Akcje Supermicro tracą na wartości, ponieważ firma nie osiąga celów sprzedaży

Supermicro Computer, którego audytor niespodziewanie zrezygnował w zeszłym tygodniu, we wtorek wyraził niepewność co do terminu sporządzenia rocznego sprawozdania, stwierdził jednak, że dochodzenie w sprawie praktyk księgowych nie wykazało dowodów oszustwa ze strony firmy. 
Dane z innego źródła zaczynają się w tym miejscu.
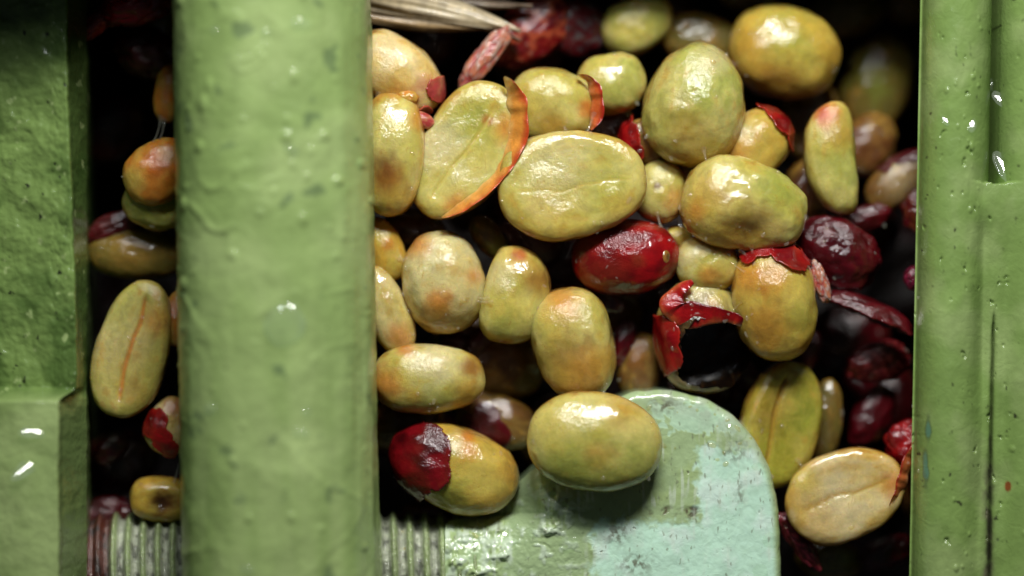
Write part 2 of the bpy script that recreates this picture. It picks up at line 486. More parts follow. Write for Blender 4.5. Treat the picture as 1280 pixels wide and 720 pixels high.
LUGZ = .30
def lug():
    pts = [(556, 652), (580, 648), (603, 640), (632, 618), (662, 590), (690, 566), (720, 536), (748, 512), (775, 495), (800, 488), (838, 487), (880, 497), (915, 517),
           (944, 549), (962, 585), (972, 625), (975, 670), (976, 720), (974, 780), (955, 850), (880, 900), (760, 900), (640, 850), (600, 800), (556, 775), (556, 714)]
    pts = np.array(pts, float)
    seg = np.hypot(*(np.roll(pts, -1, 0) - pts).T); cum = np.concatenate([[0], np.cumsum(seg)])
    nc = 760
    s = np.linspace(0, cum[-1], nc, endpoint=False)
    q = np.vstack([pts, pts[:1]])
    bx = np.interp(s, cum, q[:, 0]); by = np.interp(s, cum, q[:, 1])
    for _ in range(14):
        bx = (np.roll(bx, 1) + bx + np.roll(bx, -1)) / 3; by = (np.roll(by, 1) + by + np.roll(by, -1)) / 3
    jag = fbm(np.stack([bx / 100, by / 100, by * 0], 1), 3.5, 3, 160)
    cx, cy = 800, 682
    t = 1 - np.linspace(0, 1, 190) ** 1.25                # 1 at rim .. 0 at centre
    t[0] = 1
    Tg, Bx = np.meshgrid(t, bx, indexing='ij'); _, By = np.meshgrid(t, by, indexing='ij')
    _, Jg = np.meshgrid(t, jag, indexing='ij')
    px = cx + (Bx - cx) * Tg; py = cy + (By - cy) * Tg
    rad = np.hypot(Bx - cx, By - cy)
    dist = ((1 - Tg) * rad).ravel() / 100
    px = (px + Jg * 3.0 * Tg ** 8).ravel(); py = (py + Jg * 3.0 * Tg ** 8).ravel()
    z = np.full(len(px), LUGZ)
    rb = .13
    z -= rb - np.sqrt(np.clip(rb ** 2 - np.clip(rb - dist, 0, rb) ** 2, 0, None))
    # neck is round like the shank
    neck = 1 - smooth(px, 590, 700)
    yy = (712 - py) / 100
    zn = -.45 + np.sqrt(np.clip(.70 ** 2 - yy ** 2, .001, None))
    z = z * (1 - neck) + np.minimum(zn, .30) * neck
    p2 = np.stack([px / 100, py / 100, px * 0], 1)
    n1 = fbm(p2, 2.2, 4, 170); n2 = fbm(p2, 7, 3, 171); n3 = fbm(p2, 14, 3, 172)
    # where the top coat is chipped away: mint under-paint, photo px
    def rectm(x0, x1, y0, y1, s=16, w=9):
        dx = np.maximum(x0 - px, px - x1); dy = np.maximum(y0 - py, py - y1)
        return smooth(-np.maximum(dx, dy) + w * n1 + 16 * n2 + 9 * n3, -s * .5, s * .5)
    mint = np.maximum(rectm(874, 990, 560, 900, 14, 14), rectm(742, 990, 652, 900, 14, 10))
    mint = np.maximum(mint, rectm(815, 935, 498, 540, 4, 24) * .55)
    mint *= smooth(dist, .02, .12)
    wet = (1 - mint) * smooth(-px, -770, -690) * smooth(py, 590, 640)
    rust = np.exp(-((px - 838) / 42) ** 4) * np.exp(-((py - 641) / 9) ** 2) * 1.0
    rust = smooth(rust * (.75 + 1.6 * n1 + 1.3 * n2), .25, .8)
    speck = smooth(fbm(np.stack([px / 100, py / 100 * .45, px * 0], 1), 19, 2, 177) + .35 * n1, .40, .50)
    pits = smooth(n3 + .25 * n1, .50, .60)
    z += -.008 * mint - .012 * rust - .012 * pits + .007 * n2 + .01 * n1
    blob = wet * (.05 * smooth(n1, 0, .3) + .03 * np.abs(n2))
    z += blob
    pos = np.stack([(px - 640) / 100 * (H - z) / H, (360 - py) / 100 * (H - z) / H, z], 1)
    c = np.tile([.39, .52, .27], (len(px), 1)).astype(float)
    c = mixc(c, GREEN_P * 1.25, .6 * smooth(n1, -.2, .3))
    c = mixc(c, (.58, .70, .52), wet * .85 * smooth(n2 + n1 * .6, -.05, .25))  # paints the pale glints of the wet left part into the colour
    c = mixc(c, (.60, .88, .69), mint)
    c = mixc(c, (.78, .92, .84), mint * .6 * smooth(n1, 0, .35))
    rim_w = smooth(dist, .4, .1) * smooth(n2 + .2, -.1, .3) * smooth(py, 640, 540) * smooth(px, 780, 830)
    c = mixc(c, (.45, .52, .40), .6 * rim_w)
    c = mixc(c, (.105, .07, .045), rust * .9 * smooth(n3, -.4, .1))
    c = mixc(c, (.14, .12, .08), .75 * pits)
    c = mixc(c, (.20, .22, .14), .65 * speck)
    streak = smooth(fbm(np.stack([px / 100 * 1.0, py / 100 * .12, px * 0], 1), 14, 2, 180), .1, .35) * smooth(n1, -.2, .2)
    c = mixc(c, (.70, .80, .66), .6 * streak * (1 - .5 * mint))
    dirt = np.exp(-((px - 795) / 20) ** 2 - ((py - 706) / 12) ** 2) + np.exp(-((px - 770) / 14) ** 2 - ((py - 668) / 14) ** 2) + np.exp(-((px - 832) / 15) ** 2 - ((py - 508) / 9) ** 2) + .8 * np.exp(-((px - 920) / 16) ** 2 - ((py - 566) / 12) ** 2) + .8*np.exp(-((px - 925) / 5) ** 2 - ((py - 618) / 16) ** 2)
    c = mixc(c, (.12, .10, .055), np.clip(dirt, 0, 1) * smooth(n3, -.15, .2) * .85)
    nr = len(t)
    P = pos.reshape(nr, nc, 3); C = c.reshape(nr, nc, 3)
    s1 = P[:1].copy(); s1[:, :, 2] -= .25; s2 = s1.copy(); s2[:, :, 2] = -.75
    P = np.concatenate([s2, s1, P], 0); C = np.concatenate([C[:1] * .8, C[:1], C], 0)
    return mesh_obj('lug', P.reshape(-1, 3) - bl, grid_faces(nr + 2, nc, True), M_LUG, bolt, C.reshape(-1, 3))
lug()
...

Akcje producenta serwerów z siedzibą w San Jose w Kalifornii spadły o około 15,5% do 23,42 USD w przedłużonym obrocie. Firma poinformowała, że spodziewa się sprzedaży netto w wysokości od 5,5 do 6,1 miliarda USD w II kwartale, w porównaniu z szacunkami analityków wynoszącymi 6,86 miliarda USD, zgodnie z danymi zebranymi przez LSEG. Supermicro spodziewa się zysków w wysokości od 48 do 58 centów na akcję, znacznie poniżej szacunków 75 centów na akcję.
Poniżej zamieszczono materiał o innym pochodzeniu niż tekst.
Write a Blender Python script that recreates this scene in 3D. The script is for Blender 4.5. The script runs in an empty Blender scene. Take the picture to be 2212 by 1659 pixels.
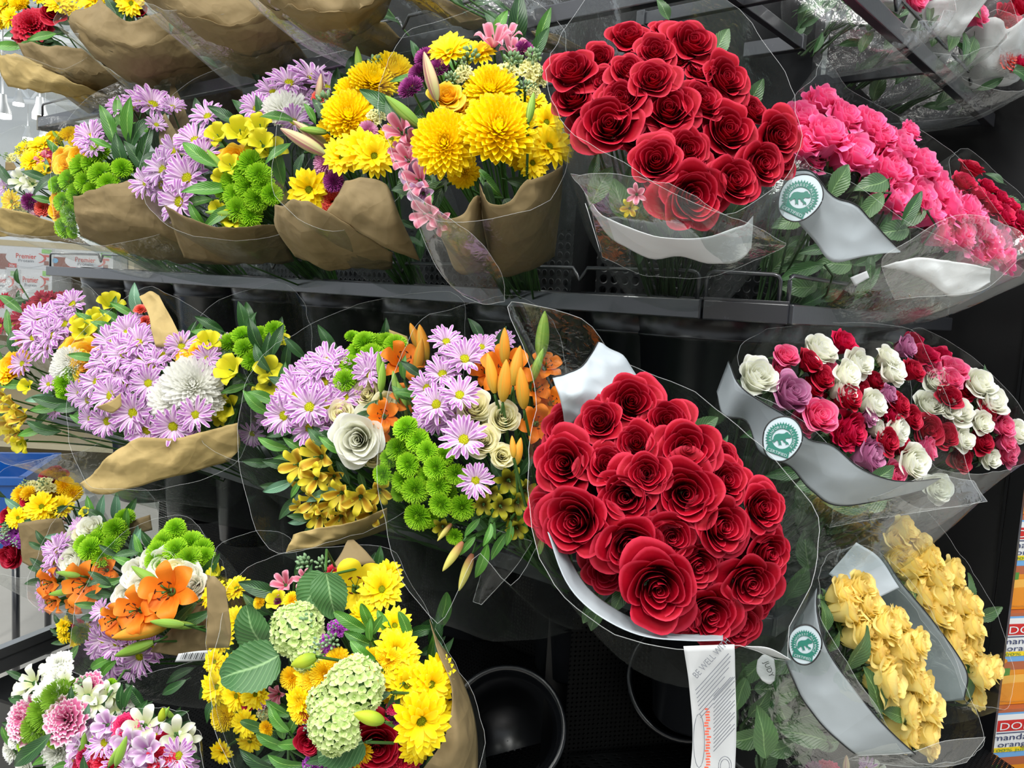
import bpy, math, random
from mathutils import Vector, Matrix, noise
PI = math.pi
SC = bpy.context.scene
COL = SC.collection

# ------------------------------------------------------------------ camera
F = 1800.0; CX, CY = 1106.0, 829.5
cam = bpy.data.objects.new('camera', bpy.data.cameras.new('camera'))
COL.objects.link(cam)
cam.data.sensor_width = 36.0
cam.data.lens = F * 36.0 / 2212.0
cam.data.clip_start = 0.02
CR = (Matrix.Rotation(math.radians(90 - 5.84), 3, 'X') @ Matrix.Rotation(math.radians(3.4), 3, 'Z'))
CAM = Vector((0, 0, 1.45))
cam.matrix_world = Matrix.Translation(CAM) @ CR.to_4x4()
SC.camera = cam
R_ = CR @ Vector((1, 0, 0)); U_ = CR @ Vector((0, 1, 0)); K_ = CR @ Vector((0, 0, 1))

# ------------------------------------------------------------------ world, lamps, exposure
SC.view_settings.view_transform = 'Standard'
SC.view_settings.look = 'None'
SC.view_settings.exposure = 0.0
SC.view_settings.gamma = 1.0
SC.view_settings.use_curve_mapping = False
SC.cycles.transparent_max_bounces = 20
SC.cycles.max_bounces = 7
SC.cycles.diffuse_bounces = 5
SC.cycles.glossy_bounces = 3
SC.cycles.transmission_bounces = 4
SC.cycles.caustics_reflective = False
SC.cycles.caustics_refractive = False
SC.cycles.sample_clamp_indirect = 4.0
W = bpy.data.worlds.new('store'); SC.world = W; W.use_nodes = True
W.node_tree.nodes['Background'].inputs[0].default_value = (0.80, 0.86, 0.92, 1)
W.node_tree.nodes['Background'].inputs[1].default_value = 1.05

def area(name, loc, target, sx, sy, power, col=(1, 0.97, 0.93)):
    l = bpy.data.lights.new(name, 'AREA'); l.shape = 'RECTANGLE'; l.size = sx; l.size_y = sy
    l.energy = power; l.color = col
    o = bpy.data.objects.new(name, l); COL.objects.link(o)
    o.location = loc
    o.rotation_euler = (Vector(target) - Vector(loc)).to_track_quat('-Z', 'Y').to_euler()
    return o
for i, (x, y, e) in enumerate([(-2.2, -0.6, 105), (-0.5, -1.6, 130), (1.3, -0.9, 110), (-3.2, 1.2, 75), (0.2, 0.3, 30)]):
    area('ceiling_lamp', (x, y, 4.1), (x, y, 0), 0.28, 2.6, e)

for i, (x, y, e) in enumerate([(-10, 11, 800), (-3, 16, 900)]):
    area('far_fill_light', (x, y, 5.7), (x - 1, y + 1, 0), 1.2, 1.2, e)  # added out of view to brighten the far ceiling and back wall

# ------------------------------------------------------------------ pixel + distance -> point
def P(px, py, d):
    return CAM + d * (R_ * ((px - CX) / F) - U_ * ((py - CY) / F) - K_)
def ATZ(px, d, z):
    a = (px - CX) / F
    b = ((z - CAM.z) / d + K_.z - R_.z * a) / U_.z
    return CAM + d * (R_ * a + U_ * b - K_)
def PZ(px, py, z):
    v = P(px, py, 1.0) - CAM
    return CAM + v * ((z - CAM.z) / v.z)
def hdir(px, py):
    v = P(px, py, 1.0) - CAM; v.z = 0
    return v.normalized()
uL = hdir(-1101, 517); uR = hdir(2646, 737)
nL = Vector((uL.y, -uL.x, 0)); nL = nL if nL.y > 0 else -nL
nR = Vector((-uR.y, uR.x, 0)); nR = nR if nR.y > 0 else -nR

# ------------------------------------------------------------------ tags
def tag(o, label=None, cat=None, group=None, kind=None):
    if label: o['label'] = label
    if cat: o['category'] = cat
    if group: o['group'] = group
    if kind: o['kind'] = kind
    return o
def empty(name, loc, label=None, cat=None, group=None):
    o = bpy.data.objects.new(name, None); COL.objects.link(o)
    o.location = loc; o.empty_display_size = 0.02
    return tag(o, label, cat, group)
def put(name, mesh, parent=None, M=None, world=True):
    """link a mesh object; M is its matrix in world space (world) or in its parent's space"""
    o = bpy.data.objects.new(name, mesh); COL.objects.link(o)
    M = M if M is not None else Matrix.Identity(4)
    if parent is not None:
        o.parent = parent
        if world:
            L = parent.matrix_basis if parent.parent is None else parent.parent.matrix_basis @ parent.matrix_basis
            M = L.inverted() @ M
    o.matrix_basis = M
    return o

# ------------------------------------------------------------------ mesh gathering
class G:
    def __init__(s): s.v = []; s.f = []; s.uv = []; s.mi = []
    def add(s, vs, fs, uvs=None, mi=0):
        b = len(s.v); s.v += [tuple(p) for p in vs]
        s.uv += list(uvs) if uvs else [(0.5, 0.5)] * len(vs)
        s.f += [tuple(b + i for i in f) for f in fs]; s.mi += [mi] * len(fs)
    def grid(s, nu, nv, fn, mi=0, closed=False):
        vs = []; uvs = []
        cu = nu if closed else nu + 1
        for j in range(nv + 1):
            for i in range(cu):
                u = i / nu; v = j / nv
                vs.append(fn(u, v)); uvs.append((u, v))
        fs = []
        for j in range(nv):
            for i in range(nu):
                a = j * cu + i; b = j * cu + (i + 1) % cu
                fs.append((a, b, b + cu, a + cu))
        s.add(vs, fs, uvs, mi)
    def box(s, c, ax, ay, az, mi=0):
        c = Vector(c); vs = []
        for k in (-1, 1):
            for j in (-1, 1):
                for i in (-1, 1):
                    vs.append(c + ax * i + ay * j + az * k)
        s.add(vs, [(0, 2, 3, 1), (4, 5, 7, 6), (0, 1, 5, 4), (2, 6, 7, 3), (0, 4, 6, 2), (1, 3, 7, 5)], None, mi)
    def tube(s, pts, r, n=6, mi=0, closed=False, cap=True):
        pts = [Vector(p) for p in pts]; m = len(pts); vs = []; uvs = []
        ref = Vector((0.13, 0.21, 0.97)).normalized()
        for k, p in enumerate(pts):
            if closed: t = pts[(k + 1) % m] - pts[k - 1]
            else: t = pts[min(k + 1, m - 1)] - pts[max(k - 1, 0)]
            t.normalize()
            a = t.cross(ref)
            if a.length < 0.15: a = t.cross(Vector((1, 0, 0)))
            a.normalize(); b = t.cross(a)
            rr = r[k] if isinstance(r, (list, tuple)) else r
            for i in range(n):
                w = 2 * PI * i / n
                vs.append(p + a * (rr * math.cos(w)) + b * (rr * math.sin(w))); uvs.append((i / n, k / m))
        fs = []
        for k in range(m if closed else m - 1):
            for i in range(n):
                a0 = k * n + i; a1 = k * n + (i + 1) % n; k2 = ((k + 1) % m) * n
                fs.append((a0, a1, k2 + (i + 1) % n, k2 + i))
        if cap and not closed:
            fs.append(tuple(range(n - 1, -1, -1))); fs.append(tuple((m - 1) * n + i for i in range(n)))
        s.add(vs, fs, uvs, mi)
    def lathe(s, prof, n=24, mi=0, M=None):
        vs = []; uvs = []
        for k, (r, z) in enumerate(prof):
            for i in range(n):
                w = 2 * PI * i / n; p = Vector((r * math.cos(w), r * math.sin(w), z))
                vs.append(M @ p if M else p); uvs.append((i / n, k / (len(prof) - 1)))
        fs = []
        for k in range(len(prof) - 1):
            for i in range(n):
                fs.append((k * n + i, k * n + (i + 1) % n, (k + 1) * n + (i + 1) % n, (k + 1) * n + i))
        s.add(vs, fs, uvs, mi)
    def mesh(s, name, mats, smooth=True):
        me = bpy.data.meshes.new(name)
        me.from_pydata(s.v, [], s.f)
        ul = me.uv_layers.new(name='UVMap')
        idx = [0] * len(me.loops); me.loops.foreach_get('vertex_index', idx)
        flat = [0.0] * (2 * len(idx))
        for k, i in enumerate(idx):
            flat[2 * k], flat[2 * k + 1] = s.uv[i]
        ul.data.foreach_set('uv', flat)
        if not isinstance(mats, (list, tuple)): mats = [mats]
        for m in mats: me.materials.append(m)
        me.polygons.foreach_set('material_index', s.mi)
        me.polygons.foreach_set('use_smooth', [smooth] * len(me.polygons))
        me.update()
        return me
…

Firma stała się kluczowym dostawcą dla wyspecjalizowanych dostawców usług w chmurze, takich jak CoreWeave, którzy koncentrują się na dostarczaniu układów scalonych firmy Nvidia do prac nad sztuczną inteligencją. Podczas telekonferencji z inwestorami, dyrektor generalny Supermicro Charles Liang powiedział, że prognoza firmy odzwierciedla fakt, że czeka na najnowsze układy scalone firmy Nvidia. Liang powiedział, że serwery komputerowe, które Supermicro zbuduje wokół tych układów, są gotowe do produkcji i że nie spodziewa się żadnej redukcji alokacji układów scalonych firmy Nvidia.

Liang, który założył Supermicro w 1993 r., w tym samym roku, w którym powstała firma Nvidia, powiedział również, że jest otwarty na rozdzielenie ról prezesa i dyrektora generalnego firmy, które pełni.

Wstępne wyniki Supermicro pojawiły się niecały tydzień po rezygnacji Ernst & Young (EY) z funkcji audytora, co wywołało obawy inwestorów dotyczące praktyk księgowych w firmie. Śledztwo komisji specjalnej dotyczyło kwestii podniesionych przez EY w sprawie zarządzania, przejrzystości i kontroli wewnętrznej sprawozdawczości finansowej firmy.

Supermicro ryzykuje wycofaniem z Nasdaq, jeśli nie dotrzyma terminów wyznaczonych pod koniec tego miesiąca. Niedawne odejście EY dodaje złożoności do tego procesu przywracania zgodności.